De rechtbank verklaart het beroep ongegrond.
De voorzieningenrechter verklaart het verzoek om een voorlopige voorziening niet-ontvankelijk.
Deze uitspraak is gedaan door mr. D.C. Laagland, (voorzieningen)rechter, in aanwezigheid van mr. R.S. Ouertani, griffier.
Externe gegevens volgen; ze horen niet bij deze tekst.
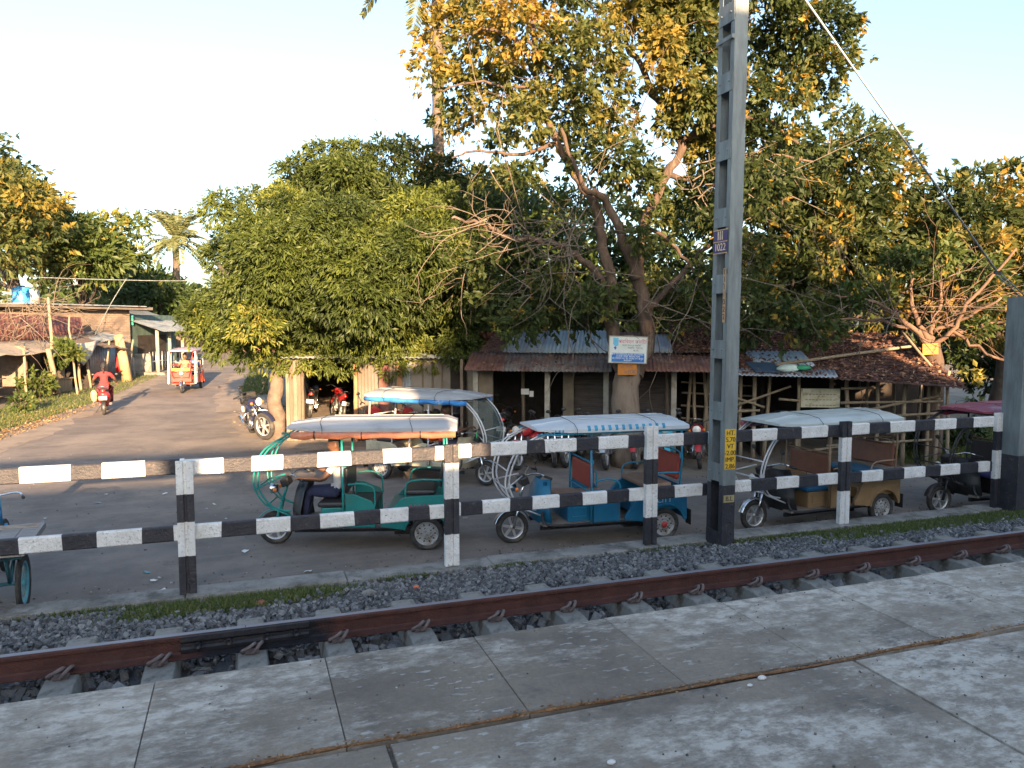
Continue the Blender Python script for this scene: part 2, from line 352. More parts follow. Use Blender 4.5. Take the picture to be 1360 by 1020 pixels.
# ------------------------------------------------------------ platform
def slabmat(name, k, lime):
    m = bpy.data.materials.new(name); N, L, b = nodes(m); MATS[name] = m
    tc = N.new('ShaderNodeTexCoord')
    def noise(sc, det, rough=.65, st=(1, 1, 1), off=0.0):
        mp = N.new('ShaderNodeMapping'); mp.inputs['Scale'].default_value = st; mp.inputs['Location'].default_value = (off, off * .7, 0); L.new(tc.outputs['Object'], mp.inputs[0])
        n = N.new('ShaderNodeTexNoise'); n.inputs['Scale'].default_value = sc; n.inputs['Detail'].default_value = det; n.inputs['Roughness'].default_value = rough; L.new(mp.outputs[0], n.inputs['Vector']); return n.outputs['Fac']
    def rng(x, a, b_, lo=0.0, hi=1.0):
        r = N.new('ShaderNodeMapRange'); r.inputs[1].default_value = a; r.inputs[2].default_value = b_; r.inputs[3].default_value = lo; r.inputs[4].default_value = hi; L.new(x, r.inputs[0]); return r.outputs[0]
    def mul(x, y, op='MULTIPLY'):
        q = N.new('ShaderNodeMath'); q.operation = op; q.use_clamp = op != 'MULTIPLY'; L.new(x, q.inputs[0])
        if isinstance(y, float): q.inputs[1].default_value = y
        else: L.new(y, q.inputs[1])
        return q.outputs[0]
    def mix(f, a, c, bl='MIX'):
        q = N.new('ShaderNodeMix'); q.data_type = 'RGBA'; q.blend_type = bl; L.new(f, q.inputs[0])
        if isinstance(a, tuple): q.inputs[6].default_value = (*a, 1)
        else: L.new(a, q.inputs[6])
        q.inputs[7].default_value = (*c, 1); return q.outputs[2]
    base = mix(rng(noise(1.6, 9, .7), .32, .68), tuple(k * x for x in (.124, .097, .075)), tuple(k * x for x in (.255, .205, .150)))
    base = mix(rng(noise(38, 6, .7), .38, .72, 0, .35), base, tuple(k * x for x in (.065, .056, .048)))         # dark pits and grain
    base = mix(rng(noise(3.1, 8, .7, off=9), .56, .70, 0, .85), base, (.085, .072, .062))                         # damp stains
    lm = mul(rng(noise(1.5, 10, .72, (.6, 1.2, 1), 3), .50 - lime, .60 - lime), rng(noise(13, 10, .75, (.7, 1.1, 1), 5), .42, .58, .15, .9))
    base = mix(lm, base, (.54, .48, .40))                                                                         # worn lime skin
    fl = mul(rng(noise(30, 3, .5, (.5, 1.1, 1), 7), .60, .655), rng(noise(2.6, 5, .6, off=4), .44, .58)); base = mix(mul(fl, .55), base, (.50, .48, .44))
    base = mix(rng(noise(7, 8, .7, (.3, 3.2, 1), 2), .58, .70, 0, .45), base, (.30, .255, .20))
    L.new(base, b.inputs['Base Color']); b.inputs['Roughness'].default_value = .88
    h = mul(mul(noise(70, 5), .5), mul(lm, .6), 'ADD'); h2 = mul(h, mul(noise(9, 8, .75, (1, 2.5, 1)), .8), 'ADD')
    bp = N.new('ShaderNodeBump'); bp.inputs['Strength'].default_value = .55; bp.inputs['Distance'].default_value = .012; L.new(h2, bp.inputs['Height']); L.new(bp.outputs[0], b.inputs['Normal'])
    return m
slab = [slabmat('platform_slab', 1.22, .045), slabmat('platform_slab_pale', 1.42, .095), slabmat('platform_slab_dark', 1.05, .01)]
PZ0 = 1.5; PE = 3.68
pb = MB()
pb.box((0, -8, .6), (120, 22.2, 1.2))           # body under the slabs
pb.box((0, PE - .43, 1.345), (119, .77, .299), None, 3); pb.box((0, 1.2, 1.34), (119, 3.2, .286), None, 3)
x = -40.0; k0 = .335
for k in range(-40, 60):
    xa = k0 + .745 * k; g = .0025
    jz = random.uniform(-.001, .003); je = random.uniform(-.012, .012)
    pb.box((xa + .3725, PE - .41 + je, PZ0 - .09 + jz), (.745 - g * 2, .82, .18), None, {2: 0, 3: 0, 4: 1, 5: 1, 1: 2, 0: 2, -1: 0}.get(k, k % 3))
    if k % 3 == 0:
        wv = .745 * 3
        pb.box((xa + .15 + wv / 2, 2.84 - .02 - 1.6, PZ0 - .153 + random.uniform(-.002, .003)), (wv - .02, 3.2, .3), None, 0 if k == 0 else 2 if k < 0 else 1)
pb.box((0, -9.6, PZ0 - .155), (120, 18.4, .3))
plat = pb.build('platform', slab + [mat('joint_dirt', (.09, .078, .064), (.16, .14, .115), 30, .95, bump=.5)], bevel=.0022); tag(plat, kind='structure')
# orange dirt and dry stems caught in the long joint
def debris():
    n = 2600; X = RNG.uniform(-9, 14, n); s = np.sin(X * 2.1) * .012 + np.sin(X * 6.7) * .006
    base = np.stack([X, 2.85 + s + RNG.normal(size=n) * .011, np.full(n, PZ0 + .004) + RNG.uniform(0, .008, n)], 1)
    ax = unit(np.stack([RNG.normal(size=n), RNG.normal(size=n) * .5, np.abs(RNG.normal(size=n)) * .18], 1))
    v, f, t = leaf_arrays(base, ax, RNG.uniform(.006, .026, n), .004, RNG.random(n))
    tag(npmesh('joint_debris', v, f, leafmat('debris', [(0, (.10, .05, .025)), (.5, (.26, .13, .05)), (1, (.36, .22, .10))], .1), t), 'dry orange debris caught in the long joint between the platform slabs', 'debris', kind='stuff')
debris()
mb = MB()
mb.tube([(x_, 2.85 + math.sin(x_ * 2.1) * .012 + math.sin(x_ * 6.7) * .006, PZ0 - .001) for x_ in np.linspace(-9, 14, 220)], [.004 + .007 * abs(math.sin(i * 1.7) * math.sin(i * .31)) for i in range(220)], 5)
tag(mb.build('joint_soil', mat('joint_soil', (.17, .085, .04), (.30, .16, .075), 30, .95, bump=.8, bscale=80)), 'rusty brown soil packed along the platform joint', 'soil', kind='stuff')
for (u, v, s_) in ((1012, 900, .022), (812, 1012, .018), (996, 910, .014)):
    q = G(u, v, PZ0 + .005); mb = MB(); mb.sphere((0, 0, 0), s_, 5, sc=(1, .7, .45)); 
    o = mb.build('pebble', mat('pebble', (.55, .53, .5)), loc=q); tag(o, {1012: 'pale pebble beside the orange joint of the platform', 812: 'pebble lying low on the platform near the picture bottom', 996: 'tiny pale pebble lying just left of a larger one on the platform'}[u], 'pebble')
# ------------------------------------------------------------ track bed
RZ = .756; BASE = RZ - .172
def bed(y): # ballast profile
    if y < 4.0: return .40
    if y < 6.2: return .43
    if y < 6.95: return .43 + (y - 6.2) / .75 * .07
    return .50 - min(1, (y - 6.95) / 1.65) * .33
ys_ = [3.4, 4.2, 6.1, 6.5, 6.95, 7.4, 7.9, 8.4, 8.8]
xs_ = np.linspace(-40, 60, 100)
v = np.array([(a, b, bed(b) - .03) for b in ys_ for a in xs_]); nx = len(xs_)
f = np.array([(j * nx + i, j * nx + i + 1, (j + 1) * nx + i + 1, (j + 1) * nx + i) for j in range(len(ys_) - 1) for i in range(nx - 1)])
tag(npmesh('track_bed', v, f, mat('bed_stone', (.05, .052, .055), (.10, .10, .105), 18, .95, bump=.8, bscale=50)), kind='structure')
def rocks(name, pts, size, m, flat=.7):
    n = len(pts); cube = np.array([(-1, -1, -1), (1, -1, -1), (1, 1, -1), (-1, 1, -1), (-1, -1, 1), (1, -1, 1), (1, 1, 1), (-1, 1, 1)], float)
    v = cube[None] * RNG.uniform(.45, 1.0, (n, 8, 3)); sc = size * RNG.uniform(.6, 1.3, (n, 1, 1)) * np.stack([RNG.uniform(.8, 1.3, n), RNG.uniform(.7, 1.1, n), RNG.uniform(.5, .9, n)], 1)[:, None, :]
    v = v * sc / 2; q = RNG.normal(size=(n, 4)); q /= np.linalg.norm(q, axis=1, keepdims=True); a, b, c, d = q.T
    Rm = np.stack([np.stack([1 - 2 * (c * c + d * d), 2 * (b * c - a * d), 2 * (b * d + a * c)], 1), np.stack([2 * (b * c + a * d), 1 - 2 * (b * b + d * d), 2 * (c * d - a * b)], 1), np.stack([2 * (b * d - a * c), 2 * (c * d + a * b), 1 - 2 * (b * b + c * c)], 1)], 1)
    v = np.einsum('nij,nkj->nki', Rm, v) + pts[:, None, :]
    fc = np.array([(3, 2, 1, 0), (4, 5, 6, 7), (0, 1, 5, 4), (1, 2, 6, 5), (2, 3, 7, 6), (3, 0, 4, 7)])
    f = (np.arange(n)[:, None, None] * 8 + fc[None]).reshape(-1, 4)
    return npmesh(name, v.reshape(-1, 3), f, m, np.repeat(RNG.random(n), 6))
def tintmat(name, stops, rough=.8, bump=.0):
    m = bpy.data.materials.new(name); N, L, b = nodes(m)
    at = N.new('ShaderNodeAttribute'); at.attribute_name = 'tint'; r = N.new('ShaderNodeValToRGB'); el = r.color_ramp.elements
    while len(el) < len(stops): el.new(.5)
    for e, (p, c) in zip(el, stops): e.position = p; e.color = (*c, 1)
    L.new(at.outputs['Fac'], r.inputs['Fac'])
    tc = N.new('ShaderNodeTexCoord'); n = N.new('ShaderNodeTexNoise'); n.inputs['Scale'].default_value = 45; n.inputs['Detail'].default_value = 5; L.new(tc.outputs['Object'], n.inputs['Vector'])
    mr = N.new('ShaderNodeMapRange'); mr.inputs[1].default_value = .3; mr.inputs[2].default_value = .7; mr.inputs[3].default_value = .7; mr.inputs[4].default_value = 1.25; L.new(n.outputs['Fac'], mr.inputs[0])
    mx = N.new('ShaderNodeMix'); mx.data_type = 'RGBA'; mx.blend_type = 'MULTIPLY'; mx.inputs[0].default_value = 1; L.new(r.outputs[0], mx.inputs[6]); L.new(mr.outputs[0], mx.inputs[7])
    L.new(mx.outputs[2], b.inputs['Base Color']); b.inputs['Roughness'].default_value = rough
    if bump:
        bp = N.new('ShaderNodeBump'); bp.inputs['Strength'].default_value = bump; bp.inputs['Distance'].default_value = .01; L.new(n.outputs['Fac'], bp.inputs['Height']); L.new(bp.outputs[0], b.inputs['Normal'])
    return m
stone = tintmat('ballast_stone', [(0, (.06, .06, .06)), (.6, (.125, .125, .125)), (.95, (.21, .208, .20)), (1, (.25, .24, .225))], .85, .4)
def scatter_rocks():
    n = 40000; x = RNG.uniform(-5, 17, n); y = RNG.uniform(6.3, 8.67, n)
    keep = RNG.random(n) < np.where(y > 8.2, .55, 1.0); 
    # thinner where grass has taken over
    g = ((x > -1.2) & (x < 1.0) & (y > 7.6)) | ((x > 7.2) & (y > 7.6)); keep &= ~(g & (RNG.random(n) < .8))
    x, y = x[keep], y[keep]; z = np.array([bed(a) for a in y]) + RNG.uniform(-.025, .02, len(x))
    p1 = np.stack([x, y, z], 1); fs = (np.abs(((x - .67) / .655 + .5) % 1 - .5) * .655 < .13) & (y < 6.9); p1 = p1[~fs]
    m = 7000; x = RNG.uniform(-5, 12, m); y = RNG.uniform(4.6, 6.3, m); z = np.array([bed(a) for a in y]) + RNG.uniform(-.03, .03, m)
    fs = np.abs(((x - .67) / .655 + .5) % 1 - .5) * .655 < .15
    p2 = np.stack([x, y, z], 1)[~fs]
    o = rocks('ballast', np.concatenate([p1, p2]), .050, stone); tag(o, 'grey crushed stone ballast heaped along both sides of the rail', 'ballast', kind='stuff')
    # larger stones between the sleepers
    m = 1500; x = RNG.uniform(-5, 12, m); y = RNG.uniform(4.8, 6.25, m); fs = np.abs(((x - .67) / .655 + .5) % 1 - .5) * .655 < .17
    o = rocks('ballast', np.stack([x, y, np.full(m, .455) + RNG.uniform(-.03, .03, m)], 1)[~fs], .11, stone); tag(o, 'larger stones lying in the gaps between the concrete sleepers', 'ballast', kind='stuff')
scatter_rocks()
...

De beslissing is uitgesproken in het openbaar en bekendgemaakt op:
Informatie over hoger beroep
Een partij die het niet eens is met deze uitspraak, kan een hogerberoepschrift sturen naar de Afdeling bestuursrechtspraak van de Raad van State waarin wordt uitgelegd waarom deze partij het niet eens is met deze uitspraak. Het hogerberoepschrift moet worden ingediend binnen vier weken na de dag waarop deze uitspraak is verzonden. Kan de indiener de behandeling van het hoger beroep niet afwachten, omdat de zaak spoed heeft, dan kan de indiener de voorzieningenrechter van de Afdeling bestuursrechtspraak van de Raad van State vragen om een voorlopige voorziening (een tijdelijke maatregel) te treffen. Tegen de uitspraak op het verzoek om een voorlopige voorziening staat geen rechtsmiddel open.

Voetnoten

1.Besluit van 19 september 1980 van de Associatieraad EEG-Turkije.
2.De uitspraak van de rechtbank Den Haag van 30 november 2015, ECLI:NL:RBDHA:2015:14661 en de uitspraak van de Afdeling bestuursrechtspraak van de Raad van State (hierna: de Afdeling) van 12 april 2022, ECLI:NL:RVS:2022:1045.
3.Vreemdelingencirculaire B paragraaf B1/6.3
4.Zie artikel 4:7 en artikel 4:8 van de Awb.
5.Zie artikel 7:3, aanhef onder b van de Algemene wet bestuursrecht (Awb).
6.Op grond van artikel 8:81 van de Awb en artikel 8:83, derde lid, van de Awb.